From home. It’s just my washing machine, my girlfriend doing the dishes, the coffee machine, my chairs going cccrrk, sometimes my belly going cccrrk (laughing) and I amplify it up to the stage when it sounds like an avalanche. Sometimes it’s just my mouth, you know.

pn : L’influence de Tom Waits ?

m. : Je l’adore, ça c’est de la musique ! J’essaye juste de faire de la musique en étant le plus honnête possible. Ma vie tourne autour de ça, la vie de mon père, celle de ma copine aussi. On est tous là-dedans à fond.

I love him to pieces. This is the thing ! I just try to be honest the way I do music. It’s all my life, my father’s life, my girlfriend’s life. That’s what we’re all in.
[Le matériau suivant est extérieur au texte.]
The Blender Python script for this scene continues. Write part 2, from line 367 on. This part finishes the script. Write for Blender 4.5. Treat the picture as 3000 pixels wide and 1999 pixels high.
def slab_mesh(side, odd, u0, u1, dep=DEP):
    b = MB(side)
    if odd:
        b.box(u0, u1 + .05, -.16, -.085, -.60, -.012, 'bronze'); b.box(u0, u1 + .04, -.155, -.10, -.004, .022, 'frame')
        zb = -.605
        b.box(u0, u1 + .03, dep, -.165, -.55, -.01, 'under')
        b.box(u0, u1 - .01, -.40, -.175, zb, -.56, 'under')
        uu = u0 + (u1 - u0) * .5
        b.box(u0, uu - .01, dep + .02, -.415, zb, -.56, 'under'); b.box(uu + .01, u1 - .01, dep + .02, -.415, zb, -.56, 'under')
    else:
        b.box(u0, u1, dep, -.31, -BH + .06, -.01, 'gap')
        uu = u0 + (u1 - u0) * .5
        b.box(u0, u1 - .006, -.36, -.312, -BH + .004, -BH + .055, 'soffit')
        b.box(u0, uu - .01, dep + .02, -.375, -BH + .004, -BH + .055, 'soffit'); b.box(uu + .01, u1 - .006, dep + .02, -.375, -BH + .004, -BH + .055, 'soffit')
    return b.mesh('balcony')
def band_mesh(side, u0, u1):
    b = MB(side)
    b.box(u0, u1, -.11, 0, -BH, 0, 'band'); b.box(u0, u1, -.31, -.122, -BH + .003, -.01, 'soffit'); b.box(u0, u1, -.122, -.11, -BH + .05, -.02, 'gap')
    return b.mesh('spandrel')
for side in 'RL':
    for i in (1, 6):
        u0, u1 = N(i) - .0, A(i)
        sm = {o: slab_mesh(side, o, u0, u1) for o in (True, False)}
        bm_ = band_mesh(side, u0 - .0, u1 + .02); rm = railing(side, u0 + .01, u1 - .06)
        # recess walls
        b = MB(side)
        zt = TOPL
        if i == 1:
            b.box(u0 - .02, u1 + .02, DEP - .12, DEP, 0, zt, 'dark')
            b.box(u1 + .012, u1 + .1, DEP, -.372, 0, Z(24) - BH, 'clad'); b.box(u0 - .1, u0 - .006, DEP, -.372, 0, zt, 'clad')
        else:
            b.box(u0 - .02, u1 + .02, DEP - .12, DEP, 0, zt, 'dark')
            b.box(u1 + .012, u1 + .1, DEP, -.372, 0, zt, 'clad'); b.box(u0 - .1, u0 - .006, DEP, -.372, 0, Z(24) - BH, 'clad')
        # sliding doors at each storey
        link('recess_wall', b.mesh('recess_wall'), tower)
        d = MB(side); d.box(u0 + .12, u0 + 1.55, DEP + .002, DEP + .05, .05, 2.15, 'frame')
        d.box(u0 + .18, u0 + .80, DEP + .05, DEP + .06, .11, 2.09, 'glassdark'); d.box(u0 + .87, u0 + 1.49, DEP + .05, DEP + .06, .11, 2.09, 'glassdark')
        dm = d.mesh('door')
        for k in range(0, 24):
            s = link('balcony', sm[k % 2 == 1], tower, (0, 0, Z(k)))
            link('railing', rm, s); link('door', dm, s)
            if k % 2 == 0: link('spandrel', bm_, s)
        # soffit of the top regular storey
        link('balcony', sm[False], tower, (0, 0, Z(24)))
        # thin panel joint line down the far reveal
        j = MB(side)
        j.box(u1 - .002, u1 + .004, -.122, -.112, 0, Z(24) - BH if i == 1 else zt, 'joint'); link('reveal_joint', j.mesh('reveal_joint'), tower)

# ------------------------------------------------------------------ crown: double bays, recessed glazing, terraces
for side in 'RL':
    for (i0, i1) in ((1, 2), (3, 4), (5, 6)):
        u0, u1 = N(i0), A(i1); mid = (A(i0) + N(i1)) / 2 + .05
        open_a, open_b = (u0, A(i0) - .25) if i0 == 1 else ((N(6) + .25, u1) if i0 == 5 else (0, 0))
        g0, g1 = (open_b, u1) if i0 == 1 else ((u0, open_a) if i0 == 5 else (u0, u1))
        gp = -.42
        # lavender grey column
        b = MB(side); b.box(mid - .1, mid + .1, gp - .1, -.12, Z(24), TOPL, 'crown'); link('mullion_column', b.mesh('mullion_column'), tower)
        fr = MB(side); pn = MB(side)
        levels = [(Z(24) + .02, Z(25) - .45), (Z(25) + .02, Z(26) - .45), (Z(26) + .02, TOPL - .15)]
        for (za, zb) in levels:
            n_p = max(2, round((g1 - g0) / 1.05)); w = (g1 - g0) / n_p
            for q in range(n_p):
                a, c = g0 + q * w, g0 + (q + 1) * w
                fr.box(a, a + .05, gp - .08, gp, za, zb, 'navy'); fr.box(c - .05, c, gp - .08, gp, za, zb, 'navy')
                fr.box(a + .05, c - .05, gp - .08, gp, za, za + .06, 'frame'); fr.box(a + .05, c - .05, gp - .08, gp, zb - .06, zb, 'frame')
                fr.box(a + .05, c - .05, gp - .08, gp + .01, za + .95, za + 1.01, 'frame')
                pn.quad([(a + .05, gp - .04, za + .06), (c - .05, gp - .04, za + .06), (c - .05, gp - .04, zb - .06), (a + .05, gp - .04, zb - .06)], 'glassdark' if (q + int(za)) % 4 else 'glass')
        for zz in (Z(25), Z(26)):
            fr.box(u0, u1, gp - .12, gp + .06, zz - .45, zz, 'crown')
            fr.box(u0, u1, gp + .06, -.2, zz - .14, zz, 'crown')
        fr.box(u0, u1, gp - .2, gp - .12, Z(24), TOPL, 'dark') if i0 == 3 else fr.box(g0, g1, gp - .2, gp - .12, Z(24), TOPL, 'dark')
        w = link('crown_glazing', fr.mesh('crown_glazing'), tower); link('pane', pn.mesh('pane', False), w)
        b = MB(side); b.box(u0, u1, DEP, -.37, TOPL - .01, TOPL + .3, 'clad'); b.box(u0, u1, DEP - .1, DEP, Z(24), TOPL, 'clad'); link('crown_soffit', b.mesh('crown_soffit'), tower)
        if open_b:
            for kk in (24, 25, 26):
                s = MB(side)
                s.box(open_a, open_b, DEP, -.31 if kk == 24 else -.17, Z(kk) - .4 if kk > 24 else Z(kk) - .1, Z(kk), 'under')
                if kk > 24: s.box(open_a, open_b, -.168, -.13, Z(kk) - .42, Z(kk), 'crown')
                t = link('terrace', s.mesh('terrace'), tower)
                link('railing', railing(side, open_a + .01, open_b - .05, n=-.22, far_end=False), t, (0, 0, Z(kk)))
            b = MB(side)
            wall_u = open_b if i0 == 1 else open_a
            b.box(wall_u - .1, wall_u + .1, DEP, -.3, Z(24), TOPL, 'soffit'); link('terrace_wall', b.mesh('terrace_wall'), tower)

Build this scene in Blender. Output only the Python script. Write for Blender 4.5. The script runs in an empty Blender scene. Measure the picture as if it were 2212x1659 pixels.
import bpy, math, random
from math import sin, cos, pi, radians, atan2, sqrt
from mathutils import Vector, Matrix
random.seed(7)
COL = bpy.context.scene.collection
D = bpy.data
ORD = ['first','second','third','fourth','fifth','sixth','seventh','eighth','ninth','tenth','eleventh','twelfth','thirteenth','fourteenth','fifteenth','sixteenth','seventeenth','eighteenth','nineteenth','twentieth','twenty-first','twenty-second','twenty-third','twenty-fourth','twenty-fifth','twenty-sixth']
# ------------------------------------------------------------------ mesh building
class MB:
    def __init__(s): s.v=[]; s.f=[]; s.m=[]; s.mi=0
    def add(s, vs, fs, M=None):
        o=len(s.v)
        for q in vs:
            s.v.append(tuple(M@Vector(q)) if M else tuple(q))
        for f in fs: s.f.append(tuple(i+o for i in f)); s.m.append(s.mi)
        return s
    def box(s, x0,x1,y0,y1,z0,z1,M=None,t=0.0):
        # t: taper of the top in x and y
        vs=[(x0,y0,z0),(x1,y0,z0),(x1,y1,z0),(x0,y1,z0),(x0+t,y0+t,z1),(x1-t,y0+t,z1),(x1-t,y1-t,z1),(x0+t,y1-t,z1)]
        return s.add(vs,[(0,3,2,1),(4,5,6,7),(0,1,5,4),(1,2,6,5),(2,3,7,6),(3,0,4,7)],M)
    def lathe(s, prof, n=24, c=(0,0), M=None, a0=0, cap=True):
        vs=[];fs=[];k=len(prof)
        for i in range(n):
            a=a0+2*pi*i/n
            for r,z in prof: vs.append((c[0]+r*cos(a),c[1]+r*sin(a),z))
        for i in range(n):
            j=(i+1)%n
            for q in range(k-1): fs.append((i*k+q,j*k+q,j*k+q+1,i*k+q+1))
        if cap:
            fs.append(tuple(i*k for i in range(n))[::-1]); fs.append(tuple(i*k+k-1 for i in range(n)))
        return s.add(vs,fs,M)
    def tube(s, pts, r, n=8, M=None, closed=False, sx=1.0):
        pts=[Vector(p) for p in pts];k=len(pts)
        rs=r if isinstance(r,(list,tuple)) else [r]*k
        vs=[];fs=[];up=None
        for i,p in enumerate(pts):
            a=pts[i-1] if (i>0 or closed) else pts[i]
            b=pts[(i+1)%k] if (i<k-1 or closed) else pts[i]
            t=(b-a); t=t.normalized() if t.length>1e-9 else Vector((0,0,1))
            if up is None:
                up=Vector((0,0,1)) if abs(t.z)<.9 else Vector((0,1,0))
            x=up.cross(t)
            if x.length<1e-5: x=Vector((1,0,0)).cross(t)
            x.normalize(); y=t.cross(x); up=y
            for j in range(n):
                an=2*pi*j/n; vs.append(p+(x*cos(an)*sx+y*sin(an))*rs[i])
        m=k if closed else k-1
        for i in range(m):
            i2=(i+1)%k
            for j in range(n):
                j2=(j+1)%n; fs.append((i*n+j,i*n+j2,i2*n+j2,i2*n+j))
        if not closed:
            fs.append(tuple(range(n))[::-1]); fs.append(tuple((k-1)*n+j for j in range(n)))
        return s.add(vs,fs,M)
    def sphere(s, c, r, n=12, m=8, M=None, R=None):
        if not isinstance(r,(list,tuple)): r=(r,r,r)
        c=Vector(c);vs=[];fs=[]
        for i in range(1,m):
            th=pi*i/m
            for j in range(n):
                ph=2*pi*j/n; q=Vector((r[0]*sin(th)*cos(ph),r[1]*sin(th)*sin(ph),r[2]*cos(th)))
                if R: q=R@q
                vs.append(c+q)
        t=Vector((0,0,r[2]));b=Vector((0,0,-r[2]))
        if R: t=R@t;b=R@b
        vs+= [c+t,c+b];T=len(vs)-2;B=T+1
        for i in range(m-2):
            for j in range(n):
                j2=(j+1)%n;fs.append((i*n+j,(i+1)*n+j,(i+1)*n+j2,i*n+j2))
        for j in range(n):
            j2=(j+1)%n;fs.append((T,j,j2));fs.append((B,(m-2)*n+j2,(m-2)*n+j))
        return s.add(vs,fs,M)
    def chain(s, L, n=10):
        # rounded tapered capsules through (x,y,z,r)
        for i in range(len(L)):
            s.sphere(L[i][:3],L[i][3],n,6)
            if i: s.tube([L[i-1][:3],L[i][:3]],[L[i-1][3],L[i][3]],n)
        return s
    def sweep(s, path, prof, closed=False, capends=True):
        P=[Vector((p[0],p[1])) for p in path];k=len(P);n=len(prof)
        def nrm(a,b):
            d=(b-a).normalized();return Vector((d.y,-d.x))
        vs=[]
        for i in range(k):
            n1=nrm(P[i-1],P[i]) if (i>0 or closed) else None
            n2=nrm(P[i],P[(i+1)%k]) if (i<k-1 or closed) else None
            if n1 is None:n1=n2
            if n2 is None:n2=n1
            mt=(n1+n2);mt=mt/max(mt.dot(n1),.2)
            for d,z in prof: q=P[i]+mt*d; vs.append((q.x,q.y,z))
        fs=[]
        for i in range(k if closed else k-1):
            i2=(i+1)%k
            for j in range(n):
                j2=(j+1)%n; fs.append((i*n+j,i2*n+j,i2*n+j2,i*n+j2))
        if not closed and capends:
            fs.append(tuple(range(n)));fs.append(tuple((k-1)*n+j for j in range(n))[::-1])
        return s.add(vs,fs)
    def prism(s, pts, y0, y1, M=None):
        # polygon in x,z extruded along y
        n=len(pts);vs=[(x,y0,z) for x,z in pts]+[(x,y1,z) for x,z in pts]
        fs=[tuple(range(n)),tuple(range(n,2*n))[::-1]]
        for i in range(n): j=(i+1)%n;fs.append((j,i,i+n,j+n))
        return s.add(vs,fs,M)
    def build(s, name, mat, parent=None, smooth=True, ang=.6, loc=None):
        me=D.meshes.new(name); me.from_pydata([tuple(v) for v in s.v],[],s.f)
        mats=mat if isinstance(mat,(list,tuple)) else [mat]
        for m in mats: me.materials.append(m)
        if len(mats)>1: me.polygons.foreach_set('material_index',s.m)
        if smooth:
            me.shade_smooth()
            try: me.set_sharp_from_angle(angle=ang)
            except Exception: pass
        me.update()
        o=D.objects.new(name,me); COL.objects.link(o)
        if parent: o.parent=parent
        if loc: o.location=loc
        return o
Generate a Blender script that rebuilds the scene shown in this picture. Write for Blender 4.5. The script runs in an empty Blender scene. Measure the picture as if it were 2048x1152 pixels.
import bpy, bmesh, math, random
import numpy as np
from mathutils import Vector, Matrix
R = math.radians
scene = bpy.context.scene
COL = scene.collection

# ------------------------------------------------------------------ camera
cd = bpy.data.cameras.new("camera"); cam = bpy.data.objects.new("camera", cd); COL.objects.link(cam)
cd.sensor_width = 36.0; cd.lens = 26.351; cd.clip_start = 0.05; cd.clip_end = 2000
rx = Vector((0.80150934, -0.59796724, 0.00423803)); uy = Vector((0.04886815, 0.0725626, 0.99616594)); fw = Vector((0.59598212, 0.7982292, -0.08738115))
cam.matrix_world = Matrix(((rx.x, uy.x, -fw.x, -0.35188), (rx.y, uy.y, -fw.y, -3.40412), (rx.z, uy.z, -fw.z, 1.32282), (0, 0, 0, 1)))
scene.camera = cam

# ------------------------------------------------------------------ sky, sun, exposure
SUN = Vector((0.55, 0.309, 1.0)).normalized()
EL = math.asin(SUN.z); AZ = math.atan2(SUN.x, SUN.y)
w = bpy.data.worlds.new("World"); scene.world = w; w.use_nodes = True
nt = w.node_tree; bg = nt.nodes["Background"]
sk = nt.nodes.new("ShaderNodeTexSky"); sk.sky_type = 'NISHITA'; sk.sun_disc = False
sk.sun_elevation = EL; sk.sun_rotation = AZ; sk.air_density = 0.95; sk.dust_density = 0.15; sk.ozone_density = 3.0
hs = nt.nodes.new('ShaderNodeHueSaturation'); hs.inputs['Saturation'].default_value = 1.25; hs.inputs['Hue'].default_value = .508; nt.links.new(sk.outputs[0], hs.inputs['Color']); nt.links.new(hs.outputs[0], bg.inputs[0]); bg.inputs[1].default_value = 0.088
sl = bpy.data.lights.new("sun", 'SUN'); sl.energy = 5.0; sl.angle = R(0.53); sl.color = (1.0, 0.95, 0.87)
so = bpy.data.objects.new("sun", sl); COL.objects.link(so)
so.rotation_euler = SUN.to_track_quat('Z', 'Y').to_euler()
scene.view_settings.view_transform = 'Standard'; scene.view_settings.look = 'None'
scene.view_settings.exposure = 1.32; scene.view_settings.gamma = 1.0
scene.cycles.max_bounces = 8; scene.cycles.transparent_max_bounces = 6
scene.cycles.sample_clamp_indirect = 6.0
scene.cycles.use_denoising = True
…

pn : Peux-tu nous parler du premier morceau du set (boucles et cris sauvages durant trois minutes - ndlr) ?

m : Oui, ça c’est bon. J’aimerais faire tout un album aussi extrême que ce morceau, et le faire passer en marketing comme album de méditation. Toutes ces musiques de méditation sont abominables. Elles font vraiment plus de mal que de bien à ceux qui les écoutent. C’est supposé te détendre mais en fait ça t’oblige à penser à de l’eau ou à une plage. C’est le royaume des faux-semblant, de la pacotille, des conneries. Je pense que si tu écoutes de l’électronique un peu hardcore qui fait ckkrssjfhq, c’est presque impossible de penser, tout ton corps finit par se dissoudre. Au bout de trois minutes intensives, tu te sens bien, tu ne veux plus entendre un seul bruit au monde. Tu te sens plus léger, plus jovial.

Oh yeah that’s good ! I’d like to do an album that’s that extreme and market it as a meditation album. All those meditation albums I think are really doing people wrong. It’s doing more bad than good ’cause it’s supposed to make people relax but it’s forcing them to think about water or beaches, but it’s like make-believe-land and just bullshit. I think if you listen to electronic music that goes ckkrssjfhq, you can’t really think and your hole body really evaporates. At the end of three minutes you’re gonna feel relax and you won’t want to hear a single sound. You’ll feel more jolly.